Como ‘BBB22’ quebrou monopólio da narrativa oficial da Globo
Com pay-per-view liberado no Globoplay e barulho das torcidas organizadas no Twitter, emissora perdeu o controle do jogo nas redes sociais

Quando o BBB estreou na Globo, em 2002, as votações eram feitas por telefone, a internet era discada e o Twitter, lançado em 2006, nem pensava em existir. Vinte anos depois, a rede social é indispensável para o sucesso do programa, com fã-clubes se digladiando para defender seus favoritos. Com uma torcida empenhada e perfis dedicados a comentar a atração em tempo real, o Twitter é tomado todos os dias por vídeos do pay-per-view e pelas chamadas “threads da madrugada”, que expõem aos usuários o que aconteceu na casa enquanto o público dormia. Esse maquinário todo criou um fenômeno interessante: há quem “assista” ao programa somente pelo Twitter – que, não raro, pinta uma história bem diferente daquela que é exibida na edição da Globo. A emissora dos Marinho vem perdendo, assim, o monopólio sobre a narrativa do jogo.
O último exemplo desse embate de versões é o caso de Arthur Aguiar e Natália Deodato, ambos emparedados nessa semana. Na edição televisiva, Arthur ganha destaque, aparecendo sempre como perseguido e excluído pelos participantes – algo como a saga de Juliette, vencedora da edição de 2021. Enquanto isso, na internet, Arthur é relativamente querido e é exposto como alvo fixo de fato de Jade Picon e companhia, mas o ator não e unanimidade como faz parecer a edição. Isso porque, outra discussão crescente entre os vigias do BBB no Twitter dá conta de que Natália, que esteve em três dos quatro paredões até agora, é a verdadeira perseguida da casa (inclusive pelo próprio Arthur), e não ganharia metade do tempo de tela dele na edição. Um vídeo que circula na rede, e que foi compartilhado pelo perfil oficial de Natália, mostra o ator engrossando o caldo de que ela “passa do ponto” nas festas, enquanto justifica as ações de Eslovênia, que chegou a quebrar uma câmera enquanto estava bêbada.
Não foi do nada, no entanto, que essa “guerra de narrativas” se estabeleceu – ela é resultado de uma estratégia da própria Globo. Em 2020, quando os primeiros “camarotes” chegaram à casa, a emissora liberou o pay-per-view da atração para todos os assinantes do Globoplay, na tentativa de impulsionar seu serviço de streaming. Com isso, qualquer um com o pacote básico do streaming (19,90 na versão anual e 22,90 na mensal) tem acesso a todas as câmeras do programa na hora em que quiser. A título de comparação, quando o BBB 1 estreou, o pay-per-view era feito pela TV fechada e custava 45 reais, o equivalente a 26,6% do salário mínimo da época, que era de 180 reais. A emissora ainda limitava o que era transmitido para não estragar as surpresas da edição, e quem quisesse ver vídeos do programa na internet teria um trabalhão – ao contrário de hoje em dia, quando basta abrir o Twitter para ver tudinho e ainda dispor de uma penca de narrativas alternativas.
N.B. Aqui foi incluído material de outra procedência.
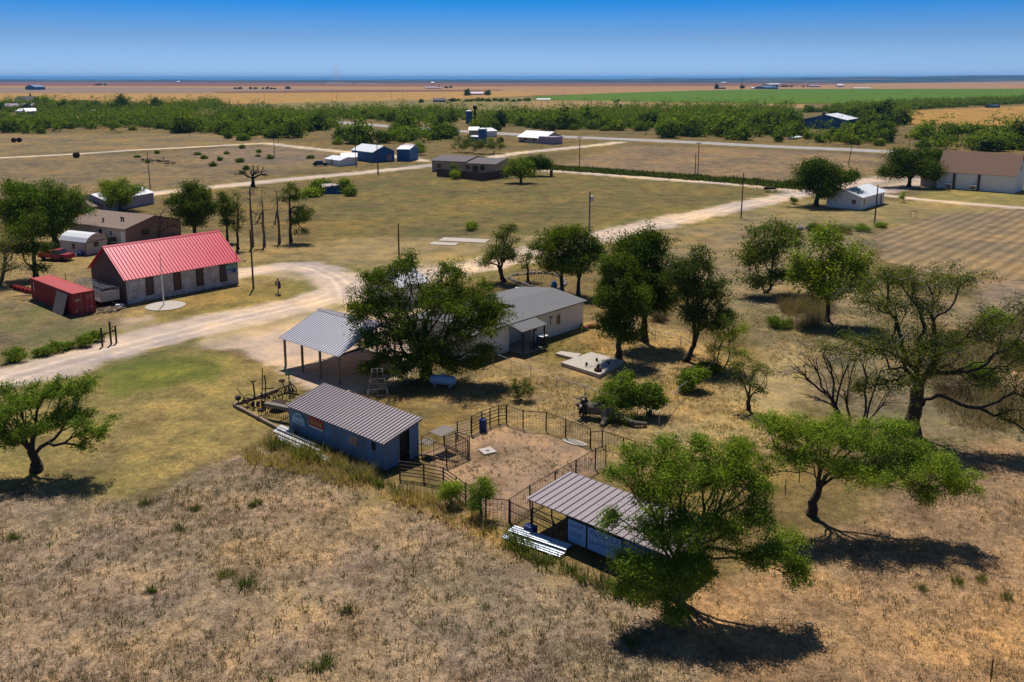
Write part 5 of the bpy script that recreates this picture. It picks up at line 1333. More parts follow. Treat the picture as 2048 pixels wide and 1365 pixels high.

É claro que, com torcidas muito bem estabelecidas e perfis oficiais querendo vender o seu peixe, as narrativas das redes sociais na verdade não são isentas de interesses – alguns usuários, inclusive, acusam participantes de comprar perfis no Instagram e Twitter para dar destaque a eles e impedir eventuais cancelamentos. Na edição de 2020, por exemplo, os torcedores do grupinho das “fadas sensatas”, costumava compartilhar vídeos de Babu entoando falas vistas como machistas para justificar a imagem de excluído passada pela edição. Os defensores de Babu e Prior, por outro lado, faziam compilados das adversárias votando em Babu em toda oportunidade, sem muita justificativa, e apontavam atitudes vistas como racistas. No final do dia, há ainda uma terceira narrativa: aquela de quem passa o tempo inteiro em frente ao Globoplay acompanhando as câmeras. Esse canal, em última instância, dá ao usuário a chance de criar sua própria visão de jogo – mas haja tempo de sobra e disposição para aguentar.